Che rapporto avete con gli strumenti ARRI nel vostro percorso professionale?

Giuditta Paolini: È un sistema estremamente affidabile che funziona in qualsiasi situazione. Il materiale ARRI resiste benissimo a distanza di anni.

Marianna Fratantoni: La cosa bella di ARRI è che è tutto molto intuitivo, per quanto riguarda le macchine da presa apprezzo molto l’ottima visibilità della loupe.

Irene Castrogiovanni: Ho provato il TRINITY e per quanto mi riguarda aumenta la creatività del gioco. Come macchina ho usato ALEXA 35 sull'ultimo lavoro e la userò di nuovo sul prossimo.
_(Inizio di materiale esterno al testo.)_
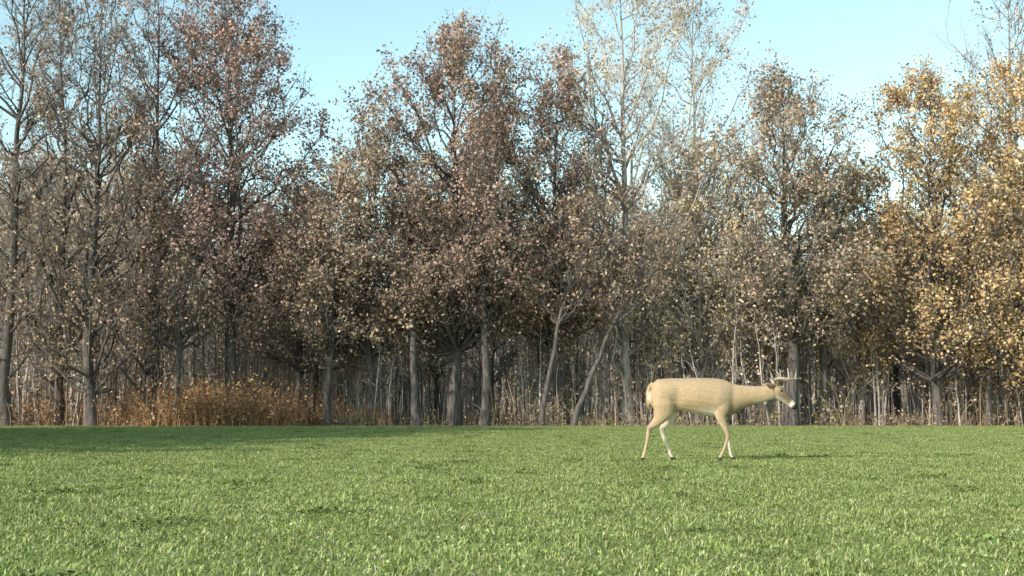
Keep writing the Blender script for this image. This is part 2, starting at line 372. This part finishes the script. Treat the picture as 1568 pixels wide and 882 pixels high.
def weeds(seed,pal,hmin,hmax,nst=60,leafy=4,rad=.5):
    r=np.random.default_rng(seed); b=MB(); LP=[]
    for s in range(nst):
        x,y=r.normal(0,rad*.6,2); H=r.uniform(hmin,hmax); ln=r.normal(0,.38*H,2)
        P=np.array([[x,y,0],[x+ln[0]*.3,y+ln[1]*.3,H*.55],[x+ln[0],y+ln[1],H]])
        b.tube(P,[.008,.006,.003],3,palette(r,1,pal)[0],m=0)
        nl=r.poisson(leafy)
        if nl: LP.append(P[0]+(P[2]-P[0])*r.uniform(.15,1.05,(nl,1))+r.normal(0,.07,(nl,3)))
    LP=np.concatenate(LP); b.leaves(LP,r.uniform(.05,.13,len(LP)),palette(r,len(LP),pal),r,m=0,aspect=.6)
    return b.build("weeds",[M_weed],smooth=False)
TAN=[(.30,.235,.165),(.24,.185,.135),(.38,.30,.215),(.16,.125,.095)]
RUST=[(.44,.25,.13),(.36,.21,.11),(.50,.34,.20),(.26,.16,.10)]
OLV=[(.22,.22,.11),(.28,.25,.14)]
wdp=[weeds(300+i,TAN+OLV*(i%2),.15,[.45,.9,1.8][i%3],nst=34,leafy=6,rad=.9) for i in range(6)]
n_=210; y=39.6+9*rng.random(n_)**1.1; x=rng.uniform(-1,1,n_)*23
scatter("brush_weeds",wdp,np.stack([x,y,0*y],1),rng.uniform(0,6.28,n_),rng.uniform(.3,1.2,n_),rng.integers(0,6,n_))
dg=[weeds(320+i,RUST,.3,1.4,nst=60,leafy=6,rad=.8) for i in range(4)]
n_=64; x=-9.4+rng.normal(0,2.1,n_); y=39.0+rng.random(n_)*3.0
scatter("dry_grass",dg,np.stack([x,y,0*y],1),rng.uniform(0,6.28,n_),rng.uniform(.35,1.3,n_),rng.integers(0,4,n_))

# ---------------------------------------------------------------- deer
deer=bpy.data.objects.new("white_tailed_deer",None); scene.collection.objects.link(deer); deer.location=(2.04,14,0)
DV=[];DF=[]
def loft(secs,k=16):
    S=np.array(secs,float)
    P=S[:,:3]; n=len(P)
    T=np.gradient(P,axis=0); T/=np.linalg.norm(T,axis=1)[:,None]
    lat=np.tile([0,1.,0],(n,1)); lat-=T*(T*lat).sum(1)[:,None]; lat/=np.linalg.norm(lat,axis=1)[:,None]
    up=np.cross(T,lat)
    a=np.arange(k)*2*np.pi/k; ca,sa=np.cos(a),np.sin(a)
    v=P[:,None]+S[:,3][:,None,None]*sa[None,:,None]*up[:,None]+S[:,4][:,None,None]*ca[None,:,None]*lat[:,None]
    base=sum(len(q) for q in DV)
    v=v.reshape(-1,3); v=np.concatenate([v,[P[0]-T[0]*S[0,3]*.5],[P[-1]+T[-1]*S[-1,3]*.5]])
    DV.append(v)
    for i_ in range(n-1):
        for j in range(k):
            DF.append((base+i_*k+j,base+i_*k+(j+1)%k,base+(i_+1)*k+(j+1)%k,base+(i_+1)*k+j))
    for j in range(k):
        DF.append((base+n*k,base+(j+1)%k,base+j)); DF.append((base+n*k+1,base+(n-1)*k+j,base+(n-1)*k+(j+1)%k))
loft([(-.485,0,.735,.07,.06),(-.455,0,.725,.14,.11),(-.38,0,.735,.182,.145),(-.25,0,.748,.178,.15),(-.12,0,.742,.185,.16),(.02,0,.732,.20,.17),
      (.16,0,.715,.215,.162),(.28,0,.70,.222,.145),(.39,0,.693,.205,.12),(.47,0,.702,.165,.095),(.55,0,.716,.135,.08),(.66,0,.732,.108,.068),(.78,0,.745,.092,.06),(.88,0,.765,.082,.055),(.94,0,.785,.07,.05)],20)
loft([(.895,0,.815,.045,.045),(.93,0,.797,.07,.06),(.965,0,.768,.077,.064),(1.0,0,.735,.072,.058),(1.035,0,.703,.060,.047),(1.07,0,.670,.048,.036),(1.105,0,.638,.041,.031),(1.135,0,.610,.038,.031),(1.155,0,.592,.03,.025)],16)
def leg(p): loft([(x,y,z,a,b) for (x,y,z,a,b) in p],12)
leg([(-.36,-.07,.74,.12,.06),(-.34,-.095,.62,.128,.065),(-.355,-.10,.53,.105,.055),(-.405,-.10,.455,.065,.042),(-.46,-.10,.405,.042,.030),(-.505,-.10,.365,.033,.023),(-.517,-.10,.32,.026,.020),(-.535,-.10,.22,.018,.016),(-.56,-.10,.11,.018,.016),(-.568,-.10,.078,.023,.019),(-.578,-.10,.05,.018,.017),(-.585,-.10,.025,.024,.021),(-.575,-.10,.004,.032,.025)])
leg([(-.32,.07,.74,.12,.06),(-.27,.095,.62,.125,.065),(-.25,.10,.53,.10,.055),(-.275,.10,.455,.062,.042),(-.31,.10,.40,.042,.030),(-.34,.10,.355,.033,.023),(-.338,.10,.31,.026,.020),(-.305,.10,.205,.018,.016),(-.265,.10,.11,.018,.016),(-.255,.10,.078,.023,.019),(-.24,.10,.05,.018,.017),(-.225,.10,.025,.024,.021),(-.205,.10,.004,.032,.025)])
leg([(.33,-.075,.68,.12,.05),(.31,-.09,.57,.095,.048),(.295,-.09,.49,.060,.036),(.33,-.09,.39,.037,.027),(.365,-.09,.31,.028,.024),(.372,-.09,.275,.027,.024),(.362,-.09,.235,.020,.018),(.335,-.09,.16,.016,.015),(.305,-.09,.09,.016,.015),(.295,-.09,.068,.021,.018),(.28,-.09,.043,.017,.016),(.272,-.09,.022,.023,.020),(.285,-.09,.004,.030,.023)])
leg([(.35,.075,.68,.12,.05),(.335,.09,.57,.095,.048),(.33,.09,.49,.060,.036),(.365,.09,.39,.037,.027),(.392,.09,.31,.028,.024),(.402,.09,.275,.027,.024),(.406,.09,.235,.020,.018),(.415,.09,.16,.016,.015),(.425,.09,.09,.016,.015),(.43,.09,.068,.021,.018),(.442,.09,.043,.017,.016),(.452,.09,.022,.023,.020),(.47,.09,.004,.030,.023)])
loft([(-.45,0,.86,.03,.03),(-.49,0,.825,.026,.038),(-.512,0,.76,.022,.042),(-.512,0,.68,.020,.040),(-.502,0,.61,.016,.030),(-.495,0,.565,.008,.014)],12)
me=bpy.data.meshes.new("deer_raw"); me.from_pydata(np.concatenate(DV).tolist(),[],DF); me.update()
to=bpy.data.objects.new("tmp",me); scene.collection.objects.link(to)
md=to.modifiers.new("r",'REMESH'); md.mode='VOXEL'; md.voxel_size=.0075; md.use_smooth_shade=True
md=to.modifiers.new("s",'SMOOTH'); md.factor=.5; md.iterations=6
dg_=bpy.context.evaluated_depsgraph_get(); bm_=bpy.data.meshes.new_from_object(to.evaluated_get(dg_)); 
bpy.data.objects.remove(to); bm_.name="body"
n_=len(bm_.vertices); co=np.zeros(n_*3); bm_.vertices.foreach_get('co',co); co=co.reshape(-1,3)
no=np.zeros(n_*3); bm_.vertices.foreach_get('normal',no); no=no.reshape(-1,3)
x,y,z=co.T.copy()
def sm(a,b,v): t=np.clip((v-a)/(b-a),0,1); return t*t*(3-2*t)
def bumpf(cx,cz,rx,rz): return np.exp(-((x-cx)/rx)**2-((z-cz)/rz)**2)
dis=.016*bumpf(.29,.66,.09,.15)+.014*bumpf(-.36,.70,.11,.14)-.022*bumpf(-.19,.70,.06,.11)-.012*bumpf(.43,.66,.04,.14)+.008*bumpf(.08,.66,.12,.12)
sd=sm(.02,.07,np.abs(y)); co[:,1]+=np.sign(y)*dis*sd*(z>.45)
bm_.vertices.foreach_set('co',co.ravel()); bm_.update()
c=np.tile([.43,.315,.195],(n_,1))
def blend(mask,colr):
    global c
    mask=np.clip(mask,0,1)[:,None]; c=c*(1-mask)+np.array(colr)*mask
blend(sm(.84,.94,z)*(x<.7)*.4,(.33,.235,.145))
blend(sm(.74,.54,z)*sm(.28,.42,x)*sm(.8,.65,x)*.75,(.19,.135,.09))
blend(sm(.62,.54,z)*sm(-.32,-.2,x)*sm(.30,.2,x)*sm(.1,-.6,no[:,2]),(.66,.58,.50))
legm=sm(.50,.36,z); blend(legm*.5,(.52,.39,.28))
inn=np.where(y<0,no[:,1],-no[:,1])
blend(sm(.60,.48,z)*sm(-.1,.5,inn)*.8,(.68,.60,.51))
blend(bumpf(-.50,.35,.03,.04)*.6*(y<0)+bumpf(-.34,.345,.03,.04)*.6*(y>0),(.10,.07,.05))
blend(bumpf(.37,.30,.05,.06)*.35,(.26,.18,.12))
blend(sm(.028,.045,np.abs(y))*sm(-.475,-.50,x)*(z>.54)*sm(.82,.74,z)*.6,(.72,.66,.58))
blend(sm(-.47,-.50,x)*(np.abs(y)<.028)*(z>.55)*.5,(.22,.14,.08))
ht=((x-.895)*.76+(.815-z)*.65)
hd=sm(.86,.92,x)
blend(hd*sm(.02,.12,ht)*.8,(.17,.12,.085))
blend(hd*sm(.10,.03,ht)*sm(.2,.8,no[:,2])*.5,(.14,.10,.07))
blend(sm(.62,.75,x)*sm(-.2,-.7,no[:,2])*.6*sm(1.09,1.05,x),(.66,.60,.52))
blend(hd*sm(.245,.262,ht)*sm(.305,.29,ht)*.85,(.74,.70,.63))
blend(hd*sm(.305,.318,ht),(.02,.018,.018))
blend(sm(.045,.035,z),(.035,.03,.027))
at=bm_.attributes.new('col','FLOAT_COLOR','POINT'); c4=np.ones((n_,4),np.float32); c4[:,:3]=c; at.data.foreach_set('color',c4.ravel())
m,n,o=newmat("deer_coat")
a=n.nodes.new('ShaderNodeAttribute'); a.attribute_name='col'; tc=n.nodes.new('ShaderNodeTexCoord')
mp=n.nodes.new('ShaderNodeMapping'); mp.inputs['Scale'].default_value=(30,60,75); n.links.new(tc.outputs['Object'],mp.inputs[0])
nz=n.nodes.new('ShaderNodeTexNoise'); nz.inputs['Scale'].default_value=1; nz.inputs['Detail'].default_value=6; nz.inputs['Roughness'].default_value=.7; n.links.new(mp.outputs[0],nz.inputs[0])
mr=n.nodes.new('ShaderNodeMapRange'); mr.inputs[1].default_value=.3; mr.inputs[2].default_value=.7; mr.inputs[3].default_value=.8; mr.inputs[4].default_value=1.2; n.links.new(nz.outputs[0],mr.inputs[0])
vm=n.nodes.new('ShaderNodeVectorMath'); vm.operation='SCALE'; n.links.new(a.outputs[0],vm.inputs[0]); n.links.new(mr.outputs[0],vm.inputs['Scale'])
p=n.nodes.new('ShaderNodeBsdfPrincipled'); p.inputs['Roughness'].default_value=.85; p.inputs['Specular IOR Level'].default_value=.15
b_=n.nodes.new('ShaderNodeBump'); b_.inputs['Strength'].default_value=.35; b_.inputs['Distance'].default_value=.006
n.links.new(nz.outputs[0],b_.inputs['Height']); n.links.new(b_.outputs[0],p.inputs['Normal'])
n.links.new(vm.outputs[0],p.inputs['Base Color']); n.links.new(p.outputs[0],o.inputs[0])
M_coat=m
bm_.materials.clear(); bm_.materials.append(m); bm_.polygons.foreach_set('use_smooth',np.ones(len(bm_.polygons),bool))
obj("body",bm_,parent=deer)
def ear(sign):
    b=MB(); nU,nV=9,7; base=np.array([.918,.048*sign,.845]); ax=unit(np.array([-.80,.62*sign,.10])); sd=unit(np.cross(ax,[0,0,1.])); sd=unit(sd*.45+np.cross(sd,ax)*.9); nr=np.cross(ax,sd)
    V=[]
    for iu in range(nU):
        u=iu/(nU-1); wdt=.040*math.sin(math.pi*min(1,.18+u*.80))**.7
        for iv in range(nV):
            q=iv/(nV-1)*2-1; V.append(base+ax*u*.15+sd*q*wdt+nr*(q*q)*wdt*.6)
    ii=np.arange(nU-1)[:,None]*nV+np.arange(nV-1)[None,:]
    F=np.stack([ii,ii+1,ii+nV+1,ii+nV],-1).reshape(-1,4)
    b.add(np.array(V),F,(.28,.20,.135),0); me=b.build("ear",[M_coat]); e=obj("ear",me,parent=deer)
    s=e.modifiers.new("s",'SOLIDIFY'); s.thickness=.006
ear(1);ear(-1)
m,n,o=newmat("antler_bone"); p=n.nodes.new('ShaderNodeBsdfPrincipled'); p.inputs['Roughness'].default_value=.5
tc=n.nodes.new('ShaderNodeTexCoord'); nz=n.nodes.new('ShaderNodeTexNoise'); nz.inputs['Scale'].default_value=30; n.links.new(tc.outputs['Object'],nz.inputs[0])
rr=n.nodes.new('ShaderNodeValToRGB'); rr.color_ramp.elements[0].color=(.22,.16,.11,1); rr.color_ramp.elements[1].color=(.52,.45,.36,1); n.links.new(nz.outputs[0],rr.inputs[0]); n.links.new(rr.outputs[0],p.inputs['Base Color']); n.links.new(p.outputs[0],o.inputs[0])
b=MB()
for s in (-1,1):
    beam=np.array([(.945,.030*s,.845),(.915,.06*s,.885),(.905,.13*s,.912),(.95,.19*s,.922),(1.04,.21*s,.915),(1.12,.18*s,.910),(1.19,.12*s,.928)])
    tt=np.linspace(0,6,25); B=np.stack([np.interp(tt,range(7),beam[:,i]) for i in range(3)],1)
    for _ in range(3): B[1:-1]=(B[:-2]+2*B[1:-1]+B[2:])/4
    b.tube(B,np.linspace(.020,.007,25),8,(1,1,1))
    for f,l,dx in ((3,.07,.06),(11,.10,-.04),(16,.12,-.01),(20,.085,.01)):
        q=B[f]; T=np.array([q-[0,0,.004],q+[dx*.3,.005*s,l*.5],q+[dx,-.012*s,l]]); b.tube(T,[.012,.009,.003],6,(1,1,1))
obj("antlers",b.build("antlers",[m]),parent=deer)
m,n,o=newmat("deer_eye"); p=n.nodes.new('ShaderNodeBsdfPrincipled'); p.inputs['Base Color'].default_value=(.01,.008,.006,1); p.inputs['Roughness'].default_value=.1; n.links.new(p.outputs[0],o.inputs[0])
b=MB()
for s in (-1,1):
    c_=np.array([.985,.054*s,.785]); th=np.linspace(0,math.pi,9)
    b.tube(c_+np.stack([0*th,np.cos(th)*.014,0*th],1),np.sin(th)*.015+.0002,10,(1,1,1))
obj("eyes",b.build("eyes",[m]),parent=deer)
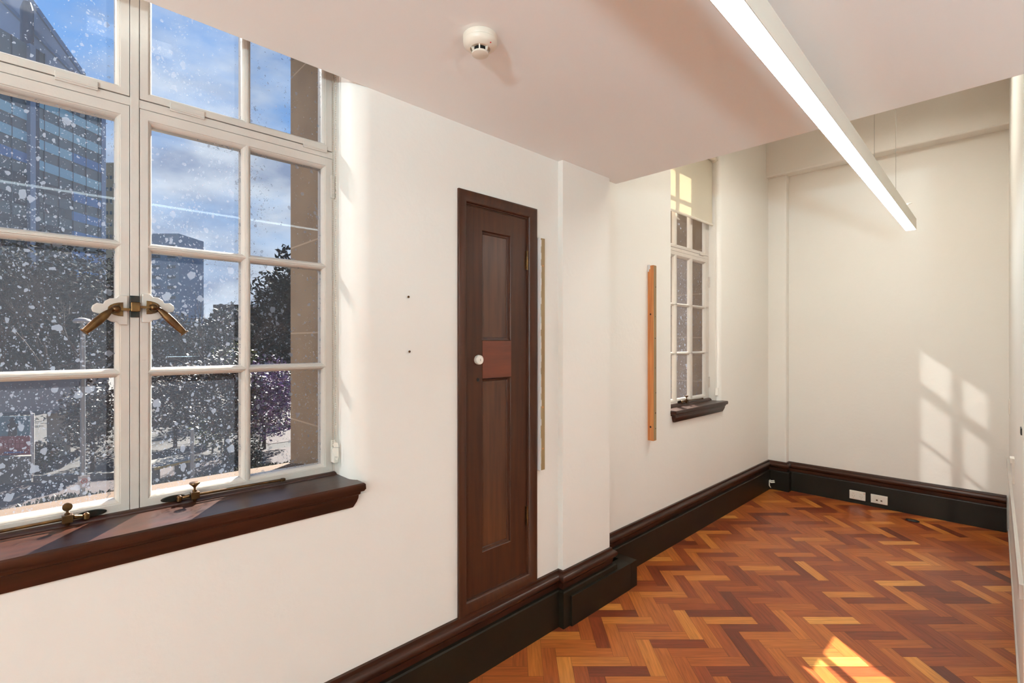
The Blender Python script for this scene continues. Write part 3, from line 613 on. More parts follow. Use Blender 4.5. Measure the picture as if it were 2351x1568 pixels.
# ------------------------------------------------------------------ pendant light
lx0, ly0, lx1, ly1 = 1.107, 4.03, 1.196, -0.1
def pendant(x0, y0, x1, y1, glow, label):
    root = empty('linear_pendant_light', ((x0+x1)/2, (y0+y1)/2, 2.100))
    a = Vector((x0, y0, 0)); b2 = Vector((x1, y1, 0)); d = (b2-a).normalized(); s = Vector((-d.y, d.x, 0))
    if s.x > 0: s = -s
    w = 0.027; zb, zt = 2.100, 2.172
    def rect(p, hw, z0, z1): return [p+s*hw+Vector((0, 0, z0)), p-s*hw+Vector((0, 0, z0)), p-s*hw+Vector((0, 0, z1)), p+s*hw+Vector((0, 0, z1))]
    h_ = MB(); prof = [(-w, zb), (-w, zt-0.004), (-w+0.004, zt), (w-0.004, zt), (w, zt-0.004), (w, zb), (w-0.002, zb), (w-0.002, zb+0.006), (-w+0.002, zb+0.006), (-w+0.002, zb)]
    h_.ring([[p+s*hw+Vector((0, 0, z)) for hw, z in prof] for p in (a, b2)])
    h_.build('housing', 'metalwhite', root, smooth=True)
    g_ = MB(); g_.ring([rect(p, w-0.0022, zb+0.0005, zb+0.0055) for p in (a+d*0.002, b2-d*0.002)]); g_.build('diffuser', glow, root)
    for p in (a, b2):
        e_ = MB(); q = p-d*0.002 if p is a else p+d*0.002; e_.ring([rect(p, w+0.0005, zb-0.001, zt), rect(q, w+0.0005, zb-0.001, zt)]); e_.build('end_cap', 'metalwhite', root)
    return root, a, b2, d, s
root, a, b2, d, s = pendant(lx0, ly0, lx1, ly1, 'lampglow', None)
tag(root, 'long white linear pendant light glowing beneath the ceiling, hung on thin wires', 'light')
for yy, dx in ((2.74, 0.0), (3.39, 0.0)):
    x = lx0+(lx1-lx0)*(yy-ly0)/(ly1-ly0)
    c_ = MB(); c_.tube([(x, yy, 2.17), (x, yy, HI)], 0.0012, 6); c_.build('suspension_wire', 'cable', root)
for yy in (0.3,):
    x = lx0+(lx1-lx0)*(yy-ly0)/(ly1-ly0)
    c_ = MB(); c_.tube([(x, yy, 2.17), (x, yy, CZ)], 0.0012, 6); c_.build('suspension_wire', 'cable', root)
hk = MB(); pts = []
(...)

Gioia Casale: Con ARRI ci sono cresciuta, a partire dalle vecchie ARRICAM LT e ST. Ho avuto modo di mettere le mani su tanto altro, ma ARRI mi permette di lavorare bene, l'interfaccia è facile, le macchine regalano molto anche per i fuochi. Con il WCU lavoravo benissimo, ora c'è Hi‑5 ed è ancora meglio. Ho lavorato ora con ALEXA 35 su "Cold Storage", abbiamo fatto tutto in 35 con lenti anamorfiche. Negli ultimi anni ho usato solo ARRI: tantissimo ALEXA Mini LF, ALEXA 35 e Hi‑5.